Below are entries. Reproduce exactly the lines between the line holding "Model this scene" and the line holding "def rgb(r, g, b): return", inclusive, and only those.

** START OF Data excerpts **

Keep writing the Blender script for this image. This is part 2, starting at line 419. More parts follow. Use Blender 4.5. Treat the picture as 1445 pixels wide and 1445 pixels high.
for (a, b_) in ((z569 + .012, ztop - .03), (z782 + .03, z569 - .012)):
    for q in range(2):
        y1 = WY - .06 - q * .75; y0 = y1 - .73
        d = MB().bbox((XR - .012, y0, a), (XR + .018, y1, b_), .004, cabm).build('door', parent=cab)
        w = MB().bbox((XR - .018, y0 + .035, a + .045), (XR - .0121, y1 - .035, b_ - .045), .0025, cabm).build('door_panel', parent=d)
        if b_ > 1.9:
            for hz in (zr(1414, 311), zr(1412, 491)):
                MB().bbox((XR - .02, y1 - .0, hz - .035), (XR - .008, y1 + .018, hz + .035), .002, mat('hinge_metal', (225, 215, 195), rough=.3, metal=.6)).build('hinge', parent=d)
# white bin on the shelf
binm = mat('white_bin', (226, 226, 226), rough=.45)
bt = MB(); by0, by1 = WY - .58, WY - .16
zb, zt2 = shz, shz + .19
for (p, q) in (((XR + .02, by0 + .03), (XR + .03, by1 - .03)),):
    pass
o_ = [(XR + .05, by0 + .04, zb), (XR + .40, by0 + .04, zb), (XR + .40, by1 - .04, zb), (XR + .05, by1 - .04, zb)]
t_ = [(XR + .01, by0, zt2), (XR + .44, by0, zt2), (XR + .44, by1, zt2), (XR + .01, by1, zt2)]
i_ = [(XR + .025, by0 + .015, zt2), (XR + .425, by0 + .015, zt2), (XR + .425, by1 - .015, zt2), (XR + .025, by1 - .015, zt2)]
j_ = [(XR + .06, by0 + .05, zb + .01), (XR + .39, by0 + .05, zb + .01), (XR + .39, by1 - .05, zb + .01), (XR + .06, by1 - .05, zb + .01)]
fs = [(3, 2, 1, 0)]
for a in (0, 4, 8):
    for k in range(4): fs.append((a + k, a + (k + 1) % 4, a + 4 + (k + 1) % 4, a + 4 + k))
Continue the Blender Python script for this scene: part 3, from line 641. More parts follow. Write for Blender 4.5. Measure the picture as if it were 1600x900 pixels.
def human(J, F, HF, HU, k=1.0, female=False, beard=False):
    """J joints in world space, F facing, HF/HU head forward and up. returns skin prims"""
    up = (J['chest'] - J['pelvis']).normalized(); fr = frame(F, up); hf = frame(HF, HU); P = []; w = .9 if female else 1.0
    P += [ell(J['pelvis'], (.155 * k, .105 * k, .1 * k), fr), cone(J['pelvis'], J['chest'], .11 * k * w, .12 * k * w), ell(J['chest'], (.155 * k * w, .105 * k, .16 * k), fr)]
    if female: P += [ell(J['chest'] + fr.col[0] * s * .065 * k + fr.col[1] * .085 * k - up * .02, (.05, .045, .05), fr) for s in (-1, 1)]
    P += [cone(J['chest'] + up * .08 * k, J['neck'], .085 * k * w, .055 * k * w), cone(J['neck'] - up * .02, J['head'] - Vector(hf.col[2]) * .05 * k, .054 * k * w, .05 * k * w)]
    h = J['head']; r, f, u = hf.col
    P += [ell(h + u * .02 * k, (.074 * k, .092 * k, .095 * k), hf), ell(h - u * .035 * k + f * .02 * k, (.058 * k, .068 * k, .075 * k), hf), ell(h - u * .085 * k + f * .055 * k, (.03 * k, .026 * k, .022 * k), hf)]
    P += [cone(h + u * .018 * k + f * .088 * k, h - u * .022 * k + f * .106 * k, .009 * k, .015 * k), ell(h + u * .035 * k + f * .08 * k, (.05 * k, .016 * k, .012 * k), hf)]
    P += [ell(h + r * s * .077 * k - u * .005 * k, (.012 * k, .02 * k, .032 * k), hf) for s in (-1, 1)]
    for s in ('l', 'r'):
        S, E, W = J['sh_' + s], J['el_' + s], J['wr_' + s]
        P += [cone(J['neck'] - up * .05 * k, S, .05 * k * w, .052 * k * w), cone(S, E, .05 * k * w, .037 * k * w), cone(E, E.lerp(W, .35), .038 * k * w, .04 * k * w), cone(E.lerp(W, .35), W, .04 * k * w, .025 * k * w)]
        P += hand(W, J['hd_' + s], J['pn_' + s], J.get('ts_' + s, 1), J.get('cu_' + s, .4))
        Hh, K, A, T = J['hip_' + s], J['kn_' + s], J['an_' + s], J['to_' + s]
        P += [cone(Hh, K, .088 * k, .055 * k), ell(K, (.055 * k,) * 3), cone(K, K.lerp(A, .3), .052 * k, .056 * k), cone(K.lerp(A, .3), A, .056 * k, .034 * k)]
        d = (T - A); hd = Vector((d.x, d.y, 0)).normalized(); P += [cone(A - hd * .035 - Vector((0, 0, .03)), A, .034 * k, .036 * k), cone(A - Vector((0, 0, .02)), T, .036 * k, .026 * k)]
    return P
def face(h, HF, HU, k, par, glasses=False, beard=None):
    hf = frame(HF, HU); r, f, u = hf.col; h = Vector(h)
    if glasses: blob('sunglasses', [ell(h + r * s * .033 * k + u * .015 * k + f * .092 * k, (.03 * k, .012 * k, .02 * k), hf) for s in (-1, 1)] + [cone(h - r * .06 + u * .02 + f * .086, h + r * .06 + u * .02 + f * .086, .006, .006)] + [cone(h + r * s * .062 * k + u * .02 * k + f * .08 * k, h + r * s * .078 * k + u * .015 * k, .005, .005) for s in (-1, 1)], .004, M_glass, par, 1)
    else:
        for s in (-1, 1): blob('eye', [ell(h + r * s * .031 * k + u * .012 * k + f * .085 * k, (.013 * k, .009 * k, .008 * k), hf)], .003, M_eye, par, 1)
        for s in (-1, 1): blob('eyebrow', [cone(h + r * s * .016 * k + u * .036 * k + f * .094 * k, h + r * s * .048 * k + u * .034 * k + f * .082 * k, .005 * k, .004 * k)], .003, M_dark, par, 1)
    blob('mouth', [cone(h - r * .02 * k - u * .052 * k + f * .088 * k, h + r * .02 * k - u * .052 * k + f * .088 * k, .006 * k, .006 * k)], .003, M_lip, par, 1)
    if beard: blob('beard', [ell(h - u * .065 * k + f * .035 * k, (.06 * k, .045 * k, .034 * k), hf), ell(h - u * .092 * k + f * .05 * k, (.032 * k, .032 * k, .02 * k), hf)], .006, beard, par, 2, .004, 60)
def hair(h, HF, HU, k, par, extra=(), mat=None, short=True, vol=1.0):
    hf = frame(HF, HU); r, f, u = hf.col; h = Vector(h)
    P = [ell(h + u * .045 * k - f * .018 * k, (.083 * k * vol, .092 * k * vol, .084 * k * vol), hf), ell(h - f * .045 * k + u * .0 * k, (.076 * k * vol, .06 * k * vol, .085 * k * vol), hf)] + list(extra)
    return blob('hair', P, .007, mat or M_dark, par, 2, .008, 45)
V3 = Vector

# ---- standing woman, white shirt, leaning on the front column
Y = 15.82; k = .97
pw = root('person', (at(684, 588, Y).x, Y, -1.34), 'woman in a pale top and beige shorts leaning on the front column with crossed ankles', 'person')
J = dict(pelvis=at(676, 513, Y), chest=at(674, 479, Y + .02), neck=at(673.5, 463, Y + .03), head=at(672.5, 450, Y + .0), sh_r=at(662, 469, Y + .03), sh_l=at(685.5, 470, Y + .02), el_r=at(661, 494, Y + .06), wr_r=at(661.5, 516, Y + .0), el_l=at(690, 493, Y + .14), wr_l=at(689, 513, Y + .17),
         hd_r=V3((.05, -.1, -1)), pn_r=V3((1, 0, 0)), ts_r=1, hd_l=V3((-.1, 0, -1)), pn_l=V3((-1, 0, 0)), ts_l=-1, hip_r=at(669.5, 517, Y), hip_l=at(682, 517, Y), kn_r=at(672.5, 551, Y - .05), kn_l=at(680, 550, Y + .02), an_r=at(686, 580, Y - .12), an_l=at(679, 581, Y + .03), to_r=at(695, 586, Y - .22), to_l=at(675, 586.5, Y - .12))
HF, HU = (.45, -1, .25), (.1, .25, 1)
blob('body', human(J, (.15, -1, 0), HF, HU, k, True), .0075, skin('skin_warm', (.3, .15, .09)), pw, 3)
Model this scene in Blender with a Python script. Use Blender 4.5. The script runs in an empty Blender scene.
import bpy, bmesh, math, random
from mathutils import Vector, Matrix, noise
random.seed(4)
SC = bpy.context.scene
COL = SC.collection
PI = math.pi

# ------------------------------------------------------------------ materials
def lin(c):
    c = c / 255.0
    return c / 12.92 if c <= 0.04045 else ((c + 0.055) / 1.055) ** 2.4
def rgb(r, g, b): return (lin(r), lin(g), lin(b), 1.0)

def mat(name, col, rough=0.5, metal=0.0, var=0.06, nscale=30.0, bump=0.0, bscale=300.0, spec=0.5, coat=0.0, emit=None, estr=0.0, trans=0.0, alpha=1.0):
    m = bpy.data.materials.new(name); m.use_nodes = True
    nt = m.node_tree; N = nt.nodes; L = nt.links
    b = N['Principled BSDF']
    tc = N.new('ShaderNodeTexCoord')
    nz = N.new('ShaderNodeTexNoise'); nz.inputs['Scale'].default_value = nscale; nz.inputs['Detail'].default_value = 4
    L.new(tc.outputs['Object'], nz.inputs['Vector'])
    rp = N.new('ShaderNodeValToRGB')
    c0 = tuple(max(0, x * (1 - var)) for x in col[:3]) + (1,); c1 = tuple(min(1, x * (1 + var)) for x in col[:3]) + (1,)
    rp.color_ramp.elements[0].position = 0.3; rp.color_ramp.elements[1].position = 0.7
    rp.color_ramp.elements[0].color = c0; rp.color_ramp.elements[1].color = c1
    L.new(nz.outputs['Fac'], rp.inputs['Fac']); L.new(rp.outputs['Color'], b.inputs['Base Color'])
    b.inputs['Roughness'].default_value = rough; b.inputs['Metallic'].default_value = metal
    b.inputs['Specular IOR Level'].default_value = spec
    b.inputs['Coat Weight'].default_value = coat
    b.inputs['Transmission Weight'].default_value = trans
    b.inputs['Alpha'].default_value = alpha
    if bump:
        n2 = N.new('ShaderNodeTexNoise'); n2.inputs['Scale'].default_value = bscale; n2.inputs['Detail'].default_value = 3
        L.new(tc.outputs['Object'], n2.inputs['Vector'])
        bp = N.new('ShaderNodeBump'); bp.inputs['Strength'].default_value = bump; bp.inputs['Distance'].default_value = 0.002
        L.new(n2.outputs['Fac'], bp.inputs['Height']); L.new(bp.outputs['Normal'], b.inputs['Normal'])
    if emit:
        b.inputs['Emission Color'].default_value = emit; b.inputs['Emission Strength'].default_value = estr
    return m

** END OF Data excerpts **

» **Written answer**
Model this scene in Blender with a Python script. Use Blender 4.5. The script runs in an empty Blender scene.
import bpy, bmesh, math, random
from mathutils import Vector, Matrix, noise
random.seed(4)
SC = bpy.context.scene
COL = SC.collection
PI = math.pi

# ------------------------------------------------------------------ materials
def lin(c):
    c = c / 255.0
    return c / 12.92 if c <= 0.04045 else ((c + 0.055) / 1.055) ** 2.4
def rgb(r, g, b): return (lin(r), lin(g), lin(b), 1.0)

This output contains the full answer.